=== Task to carry out ===
Can you copy the lines from the one that contains "Continue the Blender" through the end of the material below, exactly and with nothing else?
----- Records supplied
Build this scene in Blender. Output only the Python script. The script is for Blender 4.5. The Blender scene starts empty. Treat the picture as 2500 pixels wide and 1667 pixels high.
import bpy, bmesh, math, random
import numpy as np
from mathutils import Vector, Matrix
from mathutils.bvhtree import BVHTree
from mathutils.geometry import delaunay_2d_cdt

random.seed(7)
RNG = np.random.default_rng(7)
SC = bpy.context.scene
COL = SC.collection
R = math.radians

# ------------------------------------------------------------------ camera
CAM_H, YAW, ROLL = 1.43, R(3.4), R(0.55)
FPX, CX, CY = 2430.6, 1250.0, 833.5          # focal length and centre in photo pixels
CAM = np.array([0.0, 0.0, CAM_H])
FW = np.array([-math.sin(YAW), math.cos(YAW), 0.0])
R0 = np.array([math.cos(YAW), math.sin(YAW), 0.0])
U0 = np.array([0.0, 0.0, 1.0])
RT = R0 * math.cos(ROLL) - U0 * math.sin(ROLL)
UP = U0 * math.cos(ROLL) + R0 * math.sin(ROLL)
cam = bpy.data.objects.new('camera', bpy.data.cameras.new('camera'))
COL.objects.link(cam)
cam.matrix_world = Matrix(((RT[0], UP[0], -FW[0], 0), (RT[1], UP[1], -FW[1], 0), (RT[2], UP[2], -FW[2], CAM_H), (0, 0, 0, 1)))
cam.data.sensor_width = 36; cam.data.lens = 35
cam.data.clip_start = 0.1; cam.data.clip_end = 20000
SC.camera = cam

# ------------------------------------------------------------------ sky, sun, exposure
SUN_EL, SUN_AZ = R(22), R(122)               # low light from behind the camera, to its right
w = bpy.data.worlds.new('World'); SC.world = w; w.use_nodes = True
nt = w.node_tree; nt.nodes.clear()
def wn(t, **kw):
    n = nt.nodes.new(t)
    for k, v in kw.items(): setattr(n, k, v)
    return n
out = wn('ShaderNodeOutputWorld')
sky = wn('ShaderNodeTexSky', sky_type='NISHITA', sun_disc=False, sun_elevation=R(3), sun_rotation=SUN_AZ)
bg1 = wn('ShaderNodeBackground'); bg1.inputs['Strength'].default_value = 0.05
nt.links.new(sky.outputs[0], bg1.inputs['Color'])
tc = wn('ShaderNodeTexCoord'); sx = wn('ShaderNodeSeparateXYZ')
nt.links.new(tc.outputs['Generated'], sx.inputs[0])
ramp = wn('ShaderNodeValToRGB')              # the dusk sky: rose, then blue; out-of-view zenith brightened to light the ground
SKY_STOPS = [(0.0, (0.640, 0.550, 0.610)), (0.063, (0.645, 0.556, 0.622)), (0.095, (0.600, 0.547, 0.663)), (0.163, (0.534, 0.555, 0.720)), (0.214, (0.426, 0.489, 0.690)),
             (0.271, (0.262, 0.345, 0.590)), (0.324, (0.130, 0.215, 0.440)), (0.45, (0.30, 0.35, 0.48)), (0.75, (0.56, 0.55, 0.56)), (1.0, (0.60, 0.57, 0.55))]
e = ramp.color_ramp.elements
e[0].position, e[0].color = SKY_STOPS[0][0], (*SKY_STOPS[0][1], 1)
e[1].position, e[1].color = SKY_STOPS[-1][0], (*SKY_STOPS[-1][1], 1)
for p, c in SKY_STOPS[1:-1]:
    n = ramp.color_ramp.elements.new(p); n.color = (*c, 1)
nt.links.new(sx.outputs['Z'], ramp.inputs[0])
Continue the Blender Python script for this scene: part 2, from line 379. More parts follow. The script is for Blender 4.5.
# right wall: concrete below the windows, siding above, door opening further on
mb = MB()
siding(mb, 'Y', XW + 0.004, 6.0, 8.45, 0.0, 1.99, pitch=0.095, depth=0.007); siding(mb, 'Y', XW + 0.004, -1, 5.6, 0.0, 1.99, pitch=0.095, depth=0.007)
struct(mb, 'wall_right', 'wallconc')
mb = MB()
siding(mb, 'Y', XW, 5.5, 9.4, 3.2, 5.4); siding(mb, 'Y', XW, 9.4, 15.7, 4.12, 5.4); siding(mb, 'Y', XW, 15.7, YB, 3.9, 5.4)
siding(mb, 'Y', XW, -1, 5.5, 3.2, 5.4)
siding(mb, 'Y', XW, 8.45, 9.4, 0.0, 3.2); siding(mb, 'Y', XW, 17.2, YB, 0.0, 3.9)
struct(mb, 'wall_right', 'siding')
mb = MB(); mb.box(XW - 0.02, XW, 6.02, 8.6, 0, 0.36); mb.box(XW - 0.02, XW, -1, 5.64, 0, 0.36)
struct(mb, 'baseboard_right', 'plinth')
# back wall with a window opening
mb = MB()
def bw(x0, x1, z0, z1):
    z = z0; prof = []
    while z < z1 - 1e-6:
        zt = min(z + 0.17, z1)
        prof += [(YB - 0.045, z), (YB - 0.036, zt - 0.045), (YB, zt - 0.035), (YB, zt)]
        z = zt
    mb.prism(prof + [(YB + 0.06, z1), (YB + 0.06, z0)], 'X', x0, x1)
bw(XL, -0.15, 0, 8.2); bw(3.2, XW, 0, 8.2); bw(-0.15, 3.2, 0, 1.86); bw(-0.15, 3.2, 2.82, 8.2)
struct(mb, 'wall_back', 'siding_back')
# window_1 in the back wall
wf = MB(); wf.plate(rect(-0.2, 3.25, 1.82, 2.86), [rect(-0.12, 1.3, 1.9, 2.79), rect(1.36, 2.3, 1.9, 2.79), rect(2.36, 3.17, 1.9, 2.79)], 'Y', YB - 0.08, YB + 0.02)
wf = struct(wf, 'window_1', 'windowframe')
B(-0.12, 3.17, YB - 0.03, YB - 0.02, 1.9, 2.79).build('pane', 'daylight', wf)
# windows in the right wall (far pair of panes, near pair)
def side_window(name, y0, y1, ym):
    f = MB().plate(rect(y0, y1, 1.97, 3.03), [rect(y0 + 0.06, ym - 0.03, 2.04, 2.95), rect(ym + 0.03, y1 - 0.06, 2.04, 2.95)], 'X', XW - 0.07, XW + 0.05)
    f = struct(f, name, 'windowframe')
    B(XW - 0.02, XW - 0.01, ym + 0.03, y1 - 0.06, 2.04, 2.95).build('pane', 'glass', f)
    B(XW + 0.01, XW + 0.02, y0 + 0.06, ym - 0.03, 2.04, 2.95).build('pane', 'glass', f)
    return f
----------
=== Written answer ===
Continue the Blender Python script for this scene: part 2, from line 379. More parts follow. The script is for Blender 4.5.
# right wall: concrete below the windows, siding above, door opening further on
mb = MB()
siding(mb, 'Y', XW + 0.004, 6.0, 8.45, 0.0, 1.99, pitch=0.095, depth=0.007); siding(mb, 'Y', XW + 0.004, -1, 5.6, 0.0, 1.99, pitch=0.095, depth=0.007)
struct(mb, 'wall_right', 'wallconc')
mb = MB()
siding(mb, 'Y', XW, 5.5, 9.4, 3.2, 5.4); siding(mb, 'Y', XW, 9.4, 15.7, 4.12, 5.4); siding(mb, 'Y', XW, 15.7, YB, 3.9, 5.4)
siding(mb, 'Y', XW, -1, 5.5, 3.2, 5.4)
siding(mb, 'Y', XW, 8.45, 9.4, 0.0, 3.2); siding(mb, 'Y', XW, 17.2, YB, 0.0, 3.9)
struct(mb, 'wall_right', 'siding')
mb = MB(); mb.box(XW - 0.02, XW, 6.02, 8.6, 0, 0.36); mb.box(XW - 0.02, XW, -1, 5.64, 0, 0.36)
struct(mb, 'baseboard_right', 'plinth')
# back wall with a window opening
mb = MB()
def bw(x0, x1, z0, z1):
    z = z0; prof = []
    while z < z1 - 1e-6:
        zt = min(z + 0.17, z1)
        prof += [(YB - 0.045, z), (YB - 0.036, zt - 0.045), (YB, zt - 0.035), (YB, zt)]
        z = zt
    mb.prism(prof + [(YB + 0.06, z1), (YB + 0.06, z0)], 'X', x0, x1)
bw(XL, -0.15, 0, 8.2); bw(3.2, XW, 0, 8.2); bw(-0.15, 3.2, 0, 1.86); bw(-0.15, 3.2, 2.82, 8.2)
struct(mb, 'wall_back', 'siding_back')
# window_1 in the back wall
wf = MB(); wf.plate(rect(-0.2, 3.25, 1.82, 2.86), [rect(-0.12, 1.3, 1.9, 2.79), rect(1.36, 2.3, 1.9, 2.79), rect(2.36, 3.17, 1.9, 2.79)], 'Y', YB - 0.08, YB + 0.02)
wf = struct(wf, 'window_1', 'windowframe')
B(-0.12, 3.17, YB - 0.03, YB - 0.02, 1.9, 2.79).build('pane', 'daylight', wf)
# windows in the right wall (far pair of panes, near pair)
def side_window(name, y0, y1, ym):
    f = MB().plate(rect(y0, y1, 1.97, 3.03), [rect(y0 + 0.06, ym - 0.03, 2.04, 2.95), rect(ym + 0.03, y1 - 0.06, 2.04, 2.95)], 'X', XW - 0.07, XW + 0.05)
    f = struct(f, name, 'windowframe')
    B(XW - 0.02, XW - 0.01, ym + 0.03, y1 - 0.06, 2.04, 2.95).build('pane', 'glass', f)
    B(XW + 0.01, XW + 0.02, y0 + 0.06, ym - 0.03, 2.04, 2.95).build('pane', 'glass', f)
    return f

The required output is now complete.